Whether or not the appointment of Mr Sapkota will be challenged on the platform of human rights and legality will be decisive for Nepal’s return to civilized society, and, incidentally, also for the evolution of the UCPN (Maoist) into a civilian party. The conflict-era victims of the insurgents as well as of the state will feel betrayed if justice is not sought from the perpetrators of brutality. There must be investigations and prosecutions, with or without a truth and reconciliation commission, against those in the Maoist ranks and in state security who are accused of excess.
BLIND ANGER
The Maoist strategy which helped in the party‘s rapid spread in the late 1990s was to make ‘an example’ of local leaders through public humiliation and brutalization, including torture and killings. A number of the commissars who directed these atrocities are today front rank leaders of the party, and their career progression requires that there be no respect for international human rights norms. This could be seen in Mr Sapkota’s attacks on OHCHR last week. Indeed, those citizens who demand the prosecution of accused perpetrators without fear or favor tend today to be the most in danger of Maoist blind anger.

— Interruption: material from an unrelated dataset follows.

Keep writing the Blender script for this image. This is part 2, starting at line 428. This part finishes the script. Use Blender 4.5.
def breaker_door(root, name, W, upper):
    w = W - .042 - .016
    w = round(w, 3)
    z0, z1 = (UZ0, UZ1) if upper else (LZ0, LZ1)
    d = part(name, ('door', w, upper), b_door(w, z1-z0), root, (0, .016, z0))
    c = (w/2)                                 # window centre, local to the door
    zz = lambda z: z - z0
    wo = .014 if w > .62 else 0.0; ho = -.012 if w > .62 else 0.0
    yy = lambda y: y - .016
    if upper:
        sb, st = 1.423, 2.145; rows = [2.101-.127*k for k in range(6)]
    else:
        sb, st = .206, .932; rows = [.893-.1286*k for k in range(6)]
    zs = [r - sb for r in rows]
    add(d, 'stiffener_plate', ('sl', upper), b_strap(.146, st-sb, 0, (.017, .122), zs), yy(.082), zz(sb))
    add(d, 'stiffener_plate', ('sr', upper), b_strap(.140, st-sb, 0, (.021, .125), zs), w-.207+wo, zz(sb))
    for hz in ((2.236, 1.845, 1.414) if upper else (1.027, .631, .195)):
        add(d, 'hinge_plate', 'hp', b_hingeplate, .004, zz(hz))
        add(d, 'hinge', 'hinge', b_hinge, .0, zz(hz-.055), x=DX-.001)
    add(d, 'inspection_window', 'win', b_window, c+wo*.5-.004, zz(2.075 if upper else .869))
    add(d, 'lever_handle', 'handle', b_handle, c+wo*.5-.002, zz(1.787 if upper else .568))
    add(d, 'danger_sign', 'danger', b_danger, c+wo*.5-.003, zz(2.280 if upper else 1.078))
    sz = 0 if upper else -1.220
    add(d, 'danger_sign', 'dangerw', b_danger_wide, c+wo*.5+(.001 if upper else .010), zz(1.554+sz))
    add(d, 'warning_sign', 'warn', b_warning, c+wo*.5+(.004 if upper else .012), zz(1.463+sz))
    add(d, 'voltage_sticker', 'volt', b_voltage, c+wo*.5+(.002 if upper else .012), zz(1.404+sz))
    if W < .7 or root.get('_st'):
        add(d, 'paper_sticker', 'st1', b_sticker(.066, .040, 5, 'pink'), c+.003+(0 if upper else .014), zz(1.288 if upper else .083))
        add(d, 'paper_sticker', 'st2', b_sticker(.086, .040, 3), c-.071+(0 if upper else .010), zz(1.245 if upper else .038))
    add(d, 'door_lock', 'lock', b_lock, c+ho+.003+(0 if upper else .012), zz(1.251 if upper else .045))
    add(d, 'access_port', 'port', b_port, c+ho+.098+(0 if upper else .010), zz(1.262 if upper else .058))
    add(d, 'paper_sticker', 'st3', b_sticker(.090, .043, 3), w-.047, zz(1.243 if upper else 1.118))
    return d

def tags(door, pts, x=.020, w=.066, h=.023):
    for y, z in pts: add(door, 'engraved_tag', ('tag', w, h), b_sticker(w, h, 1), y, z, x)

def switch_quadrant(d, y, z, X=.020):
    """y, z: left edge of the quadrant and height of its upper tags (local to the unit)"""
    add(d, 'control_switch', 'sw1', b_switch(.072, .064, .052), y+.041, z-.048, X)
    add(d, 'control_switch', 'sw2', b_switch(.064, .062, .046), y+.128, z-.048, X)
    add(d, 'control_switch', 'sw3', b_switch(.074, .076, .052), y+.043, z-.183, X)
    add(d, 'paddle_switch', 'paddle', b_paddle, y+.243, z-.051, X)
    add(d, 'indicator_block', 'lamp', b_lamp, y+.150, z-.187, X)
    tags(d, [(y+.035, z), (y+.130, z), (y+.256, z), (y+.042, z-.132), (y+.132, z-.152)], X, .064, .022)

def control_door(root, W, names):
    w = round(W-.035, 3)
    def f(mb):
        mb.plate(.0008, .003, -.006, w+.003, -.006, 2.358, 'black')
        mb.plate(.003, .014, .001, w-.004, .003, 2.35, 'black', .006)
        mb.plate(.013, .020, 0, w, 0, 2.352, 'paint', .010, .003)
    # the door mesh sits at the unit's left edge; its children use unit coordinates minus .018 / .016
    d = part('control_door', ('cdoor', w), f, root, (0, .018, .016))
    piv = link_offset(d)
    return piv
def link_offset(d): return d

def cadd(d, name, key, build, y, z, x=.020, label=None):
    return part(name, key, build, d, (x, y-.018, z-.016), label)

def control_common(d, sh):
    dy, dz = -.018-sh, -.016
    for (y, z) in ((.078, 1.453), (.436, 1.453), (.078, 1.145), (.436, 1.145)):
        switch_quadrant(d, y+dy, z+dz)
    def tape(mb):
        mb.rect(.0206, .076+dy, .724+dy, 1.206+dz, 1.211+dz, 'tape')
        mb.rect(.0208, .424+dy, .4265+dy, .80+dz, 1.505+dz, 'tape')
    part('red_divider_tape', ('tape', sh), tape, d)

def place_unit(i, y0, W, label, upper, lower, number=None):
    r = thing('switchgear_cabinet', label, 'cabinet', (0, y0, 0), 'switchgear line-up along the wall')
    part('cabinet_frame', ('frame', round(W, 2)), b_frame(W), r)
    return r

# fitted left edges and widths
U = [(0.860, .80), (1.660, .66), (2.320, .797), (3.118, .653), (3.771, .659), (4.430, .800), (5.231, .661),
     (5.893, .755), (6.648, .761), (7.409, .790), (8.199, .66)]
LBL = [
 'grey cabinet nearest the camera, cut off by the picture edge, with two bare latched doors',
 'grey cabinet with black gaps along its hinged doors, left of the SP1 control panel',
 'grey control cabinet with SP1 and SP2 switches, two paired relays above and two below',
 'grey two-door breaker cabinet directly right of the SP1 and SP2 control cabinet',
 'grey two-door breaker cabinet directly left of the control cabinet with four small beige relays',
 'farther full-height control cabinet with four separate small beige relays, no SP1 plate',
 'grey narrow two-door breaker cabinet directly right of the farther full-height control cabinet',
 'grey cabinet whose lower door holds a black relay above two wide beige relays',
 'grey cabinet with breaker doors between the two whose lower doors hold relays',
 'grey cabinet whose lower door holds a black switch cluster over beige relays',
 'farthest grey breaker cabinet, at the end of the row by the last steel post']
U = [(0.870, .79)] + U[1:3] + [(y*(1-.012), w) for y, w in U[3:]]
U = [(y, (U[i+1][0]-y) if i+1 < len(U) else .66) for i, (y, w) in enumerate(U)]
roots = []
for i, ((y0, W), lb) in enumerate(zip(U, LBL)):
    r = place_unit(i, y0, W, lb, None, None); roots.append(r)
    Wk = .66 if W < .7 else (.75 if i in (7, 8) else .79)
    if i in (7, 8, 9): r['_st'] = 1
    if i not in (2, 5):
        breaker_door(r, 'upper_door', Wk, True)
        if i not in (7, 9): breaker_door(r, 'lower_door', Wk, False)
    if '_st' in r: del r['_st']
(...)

Sadly, no one can expect Prime Minister Khanal to be the guardian of rule of law when he willingly accepts into his cabinet a man who is accused of extreme human rights abuse. The CPN (UML) chairman and prime minster has become the handmaiden of Chairman Dahal, working hard to fulfil the wishes of the Maoist party, whether it is trying to introduce the supplementary budget or acceding to the demand for Home Affairs.

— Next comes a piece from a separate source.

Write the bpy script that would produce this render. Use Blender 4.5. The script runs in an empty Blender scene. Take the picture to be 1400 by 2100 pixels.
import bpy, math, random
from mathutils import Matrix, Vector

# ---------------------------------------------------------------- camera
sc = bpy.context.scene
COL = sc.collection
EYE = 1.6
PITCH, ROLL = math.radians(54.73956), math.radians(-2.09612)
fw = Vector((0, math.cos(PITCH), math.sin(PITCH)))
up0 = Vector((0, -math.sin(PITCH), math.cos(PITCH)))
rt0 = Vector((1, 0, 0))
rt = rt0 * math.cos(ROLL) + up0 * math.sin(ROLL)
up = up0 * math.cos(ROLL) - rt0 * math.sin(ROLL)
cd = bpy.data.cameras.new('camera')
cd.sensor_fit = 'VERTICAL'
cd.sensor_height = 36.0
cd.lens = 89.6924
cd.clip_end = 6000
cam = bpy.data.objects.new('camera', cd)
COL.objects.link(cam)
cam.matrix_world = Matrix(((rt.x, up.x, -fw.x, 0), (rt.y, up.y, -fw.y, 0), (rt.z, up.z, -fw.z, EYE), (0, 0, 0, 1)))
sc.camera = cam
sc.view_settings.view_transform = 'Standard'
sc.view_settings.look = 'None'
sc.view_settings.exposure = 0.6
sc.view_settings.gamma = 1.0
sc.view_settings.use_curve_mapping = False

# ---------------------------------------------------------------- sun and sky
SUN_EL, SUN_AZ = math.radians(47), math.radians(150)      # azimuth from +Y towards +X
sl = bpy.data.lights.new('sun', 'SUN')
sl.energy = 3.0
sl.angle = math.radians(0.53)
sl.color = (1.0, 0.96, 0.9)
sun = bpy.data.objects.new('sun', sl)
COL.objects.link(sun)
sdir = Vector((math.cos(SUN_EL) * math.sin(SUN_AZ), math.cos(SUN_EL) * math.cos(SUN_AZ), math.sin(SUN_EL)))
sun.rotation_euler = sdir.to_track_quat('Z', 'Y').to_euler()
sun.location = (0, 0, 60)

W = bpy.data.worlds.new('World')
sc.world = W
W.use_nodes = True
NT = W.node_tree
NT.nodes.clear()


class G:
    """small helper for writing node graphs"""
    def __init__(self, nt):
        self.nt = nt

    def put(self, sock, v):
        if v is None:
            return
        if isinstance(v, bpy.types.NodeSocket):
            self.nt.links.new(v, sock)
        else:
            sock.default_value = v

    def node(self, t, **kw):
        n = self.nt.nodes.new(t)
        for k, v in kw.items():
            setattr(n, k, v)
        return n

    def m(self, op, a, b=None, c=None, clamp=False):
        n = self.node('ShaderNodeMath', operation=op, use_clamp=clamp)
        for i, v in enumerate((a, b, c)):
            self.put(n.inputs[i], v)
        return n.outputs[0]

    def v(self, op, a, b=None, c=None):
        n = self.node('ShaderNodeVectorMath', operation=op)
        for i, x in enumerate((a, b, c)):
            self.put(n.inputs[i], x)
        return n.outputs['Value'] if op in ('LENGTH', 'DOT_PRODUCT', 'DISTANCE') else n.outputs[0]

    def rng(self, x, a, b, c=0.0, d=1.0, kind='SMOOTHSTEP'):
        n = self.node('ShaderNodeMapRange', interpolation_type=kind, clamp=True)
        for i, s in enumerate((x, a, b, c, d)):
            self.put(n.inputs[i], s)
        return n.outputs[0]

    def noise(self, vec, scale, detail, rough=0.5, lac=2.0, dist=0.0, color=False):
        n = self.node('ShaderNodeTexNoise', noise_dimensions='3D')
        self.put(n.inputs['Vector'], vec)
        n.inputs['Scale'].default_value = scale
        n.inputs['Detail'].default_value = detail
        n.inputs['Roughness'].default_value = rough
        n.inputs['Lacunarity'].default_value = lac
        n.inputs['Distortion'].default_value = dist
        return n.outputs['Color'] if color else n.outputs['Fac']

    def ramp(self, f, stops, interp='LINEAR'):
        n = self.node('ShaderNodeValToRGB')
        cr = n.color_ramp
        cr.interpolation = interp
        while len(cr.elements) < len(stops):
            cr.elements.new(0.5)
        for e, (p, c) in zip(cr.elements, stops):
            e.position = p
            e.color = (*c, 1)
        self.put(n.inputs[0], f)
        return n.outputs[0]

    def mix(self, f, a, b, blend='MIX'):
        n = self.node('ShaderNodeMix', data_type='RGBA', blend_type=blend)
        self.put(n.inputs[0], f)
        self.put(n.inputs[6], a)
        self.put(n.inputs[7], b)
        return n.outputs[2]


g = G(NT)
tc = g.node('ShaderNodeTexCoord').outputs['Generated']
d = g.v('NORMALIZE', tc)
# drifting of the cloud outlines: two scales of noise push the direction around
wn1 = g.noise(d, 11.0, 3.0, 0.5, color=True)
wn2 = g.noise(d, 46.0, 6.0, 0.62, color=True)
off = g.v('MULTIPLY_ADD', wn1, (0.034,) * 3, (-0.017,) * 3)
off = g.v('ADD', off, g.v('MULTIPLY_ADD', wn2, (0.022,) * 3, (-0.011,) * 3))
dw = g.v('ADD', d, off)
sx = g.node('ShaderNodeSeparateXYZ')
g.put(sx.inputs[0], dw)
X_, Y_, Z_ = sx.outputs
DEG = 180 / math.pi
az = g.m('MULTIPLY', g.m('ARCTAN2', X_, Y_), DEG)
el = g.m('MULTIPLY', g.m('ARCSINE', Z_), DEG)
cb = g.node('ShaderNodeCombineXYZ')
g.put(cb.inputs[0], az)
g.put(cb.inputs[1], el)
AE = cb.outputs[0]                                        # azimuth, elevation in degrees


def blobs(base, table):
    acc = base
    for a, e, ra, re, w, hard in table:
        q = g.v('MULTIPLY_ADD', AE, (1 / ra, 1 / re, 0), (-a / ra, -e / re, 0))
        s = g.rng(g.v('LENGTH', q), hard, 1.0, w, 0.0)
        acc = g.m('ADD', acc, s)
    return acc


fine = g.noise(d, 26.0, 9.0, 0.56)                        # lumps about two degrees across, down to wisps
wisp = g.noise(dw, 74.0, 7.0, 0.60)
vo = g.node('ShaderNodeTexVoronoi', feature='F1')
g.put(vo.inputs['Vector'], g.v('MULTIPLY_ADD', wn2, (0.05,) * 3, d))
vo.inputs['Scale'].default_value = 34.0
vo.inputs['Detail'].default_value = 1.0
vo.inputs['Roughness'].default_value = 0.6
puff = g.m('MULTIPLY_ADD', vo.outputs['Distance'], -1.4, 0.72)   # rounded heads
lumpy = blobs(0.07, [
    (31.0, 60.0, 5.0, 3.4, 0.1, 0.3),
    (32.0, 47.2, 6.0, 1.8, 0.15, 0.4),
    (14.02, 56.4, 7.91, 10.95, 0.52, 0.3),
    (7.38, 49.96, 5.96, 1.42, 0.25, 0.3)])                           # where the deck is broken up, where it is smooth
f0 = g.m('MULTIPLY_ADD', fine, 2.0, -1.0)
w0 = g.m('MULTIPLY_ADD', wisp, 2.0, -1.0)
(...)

There is one remaining promise made to Chairman Dahal, the unwritten part of the seven point deal, that Mr Khanal is now required to fulfil. The deal would have him hand over the prime ministership to Mr Dahal as the expiration of the term of the Constituent Assembly nears. The plan of the Maoist chairman would then be to take charge, so as to be on the saddle to organize the next elections after his party’s own image. With the Home Ministry already in the hand, he may not think that it will be difficult.